I want to make a couple of quick remarks about the relationship between the CCP and my home state of Tasmania. President Xi actually visited Tasmania in 2014, and I wrote an opinion piece that was published in Hobart's TheMercury just before he got to Tasmania. I made the point that he wasn't coming here to experience our wilderness and that he wasn't coming here to taste our Pinot Noir; he was actually coming to case the joint. And so it's turned out. I'm extremely concerned about CCP influence in Tasmania. I'm very concerned about the level of CCP investment into Tasmania and I'm extremely concerned that our state government has not yet come to grips with the challenges that this represents now and will represent in the future for my home state. I well remember standing on the Hobart domain, when President Xi was visiting, with a small bunch of Tibetan protesters when we realised that there had been chartered jets landing at Hobart Airport containing large numbers of CCP-supporting students from the mainland of Australia. They overwhelmed us with their numbers and their giant CCP-sponsored flags. I remain more concerned about my home state of Tasmania in regard to CCP influence and money than I am about the rest of our country, because we are on the radar of the CCP. It's time that the Tasmanian senators in this place stood up for more information to be shared with the Senate and the Australian people about CCP influence, CCP soft power and CCP money in this country and in my home state of Tasmania. We'll very happily and proudly support Senator Patrick's calm and mature suggestion contained in this motion, as we have in the past.

I urge two things of the major parties in this place. Firstly, to the LNP, to the government: please provide these briefings that have been requested by the opposition, and extend those briefings to members of the crossbench in this place. That would be a mature way to respond to this situation. In the absence of those briefings, I say to the Australian Labor Party: you can't just sit there complaining that you haven't got the information you want when there has been a pathway suggested to you by Senator Patrick, in this motion, that would allow you to understand far more than you currently do about CCP influence in this country and the way that the government is attempting to respond to it.

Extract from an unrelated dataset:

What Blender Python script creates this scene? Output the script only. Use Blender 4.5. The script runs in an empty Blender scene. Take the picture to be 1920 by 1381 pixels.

The last thing I want to say is about bipartisanship in this place. Bipartisanship between the LNP and the ALP in this place has seen over 200 pieces of legislation passed in the last two decades that take away fundamental rights and freedoms from Australian citizens. Bipartisanship in this place ought to be ended, because it is the opposition's job in a democracy to oppose. Simply agreeing with the government as they remove our rights, freedoms and liberties in this country and not standing up, and then using bipartisanship as an excuse, is letting down the Australian people. It's letting down those Australians, including my family members in some cases, who have fought and tragically died to defend the very rights and freedoms in this country that you are colluding with each other to get rid of. It's why we need a charter of rights in Australia. We are the only liberal democracy in the world that doesn't have a charter of rights, and it would be one way of ending, or at least slowing down, this ongoing erosion of rights, freedoms and liberties in Australia.